Plantronics Provides Updated Outlook on Enhanced Growth and Profitability through $7B Market Opportunity


September 11, 2018, Santa Cruz, CA – Plantronics today provided additional information regarding its long-term financial outlook and recently completed Polycom acquisition, including increased synergy targets and enhanced strategic benefits.

“This is an exciting time for Plantronics as we continue on our journey to transform the UC&C industry by creating a comprehensive set of intelligent communications endpoints and analytics solutions to address the market’s evolving needs,” said Joe Burton, President and Chief Executive Officer. “Our customers and partners around the world have shared their enthusiasm for our transaction with Polycom and look forward to realizing the many compelling benefits of the combination. Today’s updated financial guidance and synergy targets reflect the strength of our combined business and our belief that Plantronics is well-positioned to enhance its long-term profitability and cash generation, while accelerating revenue growth over time.”

Together, Plantronics and Polycom have become the premier, comprehensive unified communications and collaboration (UC&C) experience provider, offering a broad portfolio of intelligent solutions that span audio, video, and content collaboration, through headsets, desktop phones, and audio and video conferencing, all enhanced by analytics, software, and services. The acquisition expands Plantronics market opportunity from the $1.4 billion1 professional headset market in 2017 to $5.3 billion1 across multiple growing endpoint markets today. Combined, these markets are expected to grow to $7.0 billion1 by 2022, a 7% compound annual growth rate. The increased diversity of UC&C platforms creates a critical need for one endpoint provider who can offer a consistent user experience with the same ease and comfort customers have with their personal devices. Plantronics and Polycom’s combined solutions provide seamless integration across the UC&C ecosystem, while remaining completely agnostic to platform or environment.

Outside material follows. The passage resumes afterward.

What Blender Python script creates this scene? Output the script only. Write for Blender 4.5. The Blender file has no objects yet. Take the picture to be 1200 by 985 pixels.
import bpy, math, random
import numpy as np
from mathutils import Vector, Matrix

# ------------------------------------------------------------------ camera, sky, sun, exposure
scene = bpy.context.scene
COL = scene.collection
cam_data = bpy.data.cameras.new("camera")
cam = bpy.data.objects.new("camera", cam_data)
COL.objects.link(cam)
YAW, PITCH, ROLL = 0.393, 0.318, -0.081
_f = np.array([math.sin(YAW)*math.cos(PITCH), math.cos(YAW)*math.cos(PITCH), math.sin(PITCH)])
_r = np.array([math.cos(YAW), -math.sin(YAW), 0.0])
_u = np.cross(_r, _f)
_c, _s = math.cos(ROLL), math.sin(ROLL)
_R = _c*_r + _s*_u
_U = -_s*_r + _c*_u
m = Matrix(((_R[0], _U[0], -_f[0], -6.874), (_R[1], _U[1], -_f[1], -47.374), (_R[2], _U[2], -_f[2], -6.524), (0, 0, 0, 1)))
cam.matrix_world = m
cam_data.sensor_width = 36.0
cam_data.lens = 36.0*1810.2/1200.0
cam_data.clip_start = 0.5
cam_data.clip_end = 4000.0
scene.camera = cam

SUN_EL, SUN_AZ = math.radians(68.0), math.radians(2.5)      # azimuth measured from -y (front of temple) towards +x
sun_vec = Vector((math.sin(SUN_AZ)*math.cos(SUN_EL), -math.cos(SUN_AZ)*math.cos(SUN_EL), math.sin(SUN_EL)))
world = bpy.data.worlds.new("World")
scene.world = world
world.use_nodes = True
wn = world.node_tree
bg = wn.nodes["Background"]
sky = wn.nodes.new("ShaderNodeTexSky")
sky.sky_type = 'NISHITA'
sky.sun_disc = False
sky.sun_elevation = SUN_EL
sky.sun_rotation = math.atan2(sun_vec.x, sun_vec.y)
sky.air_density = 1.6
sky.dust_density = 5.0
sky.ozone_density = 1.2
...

Updated Long-Term Financial Targets
The addition of Polycom expands Plantronics total addressable market from $1.4 billion1 in 2017 to $7.0 billion1 in 2022 and accelerates its vision to be the preferred communications and collaboration touch point. As a result, Plantronics is providing the following updated long-term financial targets, reflecting post-acquisition opportunities to improve operating margins:

  • Revenue growth of 5 – 8%, on a year-over-year basis
  • Non-GAAP gross margins of 52 – 54%2, an increase of 200 bps over the prior Plantronics stand-alone long-term target of 50 – 52%
  • Non-GAAP operating margins of 21 – 24%2, an increase of 100 bps over the prior Plantronics stand-alone long-term target of 20 – 23%

Updated Cost Synergy Targets
The integration of the two companies is well underway, and further cost saving opportunities in both cost of goods sold (COGS) and operating expense (OpEx) have been identified. COGS savings are expected to be primarily driven by lower component costs through consolidated volume contracts and through leveraging in-house manufacturing for high volume product sets. OpEx savings are expected to be driven by optimizing existing overlaps in investments, channel partners, customers and programs, as well as additional efficiencies across the combined business. Based on the above, our updated synergy targets are:

  • $85 million in run-rate annualized cost synergies within year one (~$38M COGS, ~$47M OpEx)
    ° Exceeds previously stated target of $75 million
  • $105 million in steady-state run-rate annualized cost synergies within two years (~$45-60M COGS, ~$50-55M OpEx)

The Company reiterated its capital allocation priorities, including an ongoing commitment to:

  • Maintaining a strong balance sheet;
  • Targeting a reduction in leverage to 3X gross leverage within the next two years;
  • Continuing its $0.15 per share quarterly dividend; and
  • Evaluating potential share repurchases opportunistically once target leverage levels are reached.

In addition to these commitments, the Company will continue to explore potential tuck-in M&A opportunities with a focus on enhancing its competitive positioning and expanding its technological capabilities.

Plantronics also reiterated its fiscal year 2019 Q2 guidance provided on August 7, 2018, with non-GAAP revenue of $500 million to $530 million, non-GAAP operating income of $74 million to $86 million, non-GAAP tax rate of 19.0%, and non-GAAP earnings per share of $1.00 to $1.25.